ZEN-DEN POLITELY EXPLAINED TO ME that I needed to re-frame my irritation. That I had to let my mind embrace a new way of thinking about some of the little daily irritations that bug the snot out of me.
“Chickiedoodle,” he said, “it’s all just dust in the wind. Insignificant.”
[Yes, he sometimes call me Chickiedoodle. Grow up people, we’re married & cutesy nicknames happen.]
“It’s not worth worrying about these small things. I respect your feelings about them, and you’re right– but you gotta let it go.”
There’s a reason why he’s called ZEN-Den, you know. He can get mellow, philosophical at the interconnectedness of life, almost without trying. Little things in daily life don’t bug him so much.
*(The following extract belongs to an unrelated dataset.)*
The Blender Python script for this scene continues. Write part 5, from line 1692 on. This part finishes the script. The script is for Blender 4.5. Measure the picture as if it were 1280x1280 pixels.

But me? I see the faults. I remember the faults. And then I tend to mutter.
Which is how this conversation started.
~ • 📺 • ~

Artist’s rendering of sensible TV remote control that has only what is needed on it, written in large letters and numbers.
~ • 📺 • ~
YOU SEE, I WANTED TO watch something on cable TV, but I was once again thwarted by the unnecessary complexity of our remote control.
Hence, I was muttering to Z-D about how ridiculous it is that to turn on the television one does not use the “TV” button on the remote control. No, one uses something called “Input” while ignoring the button that you’d think logically turns on the television.
But it doesn’t.
And if by chance you forget and hit the logical “TV” button, then everything goes wonky on the screen, and you’re left not watching television because you, a woman who dislikes gadgety things on principle, can’t remember how to turn on the darned television.
So I end up not watching cable TV, while complaining loudly about the intentionally irritating nonsensical TV remote control.
Dust in the wind? Not buying it.
It’s a conspiracy to drive me crazy crazier.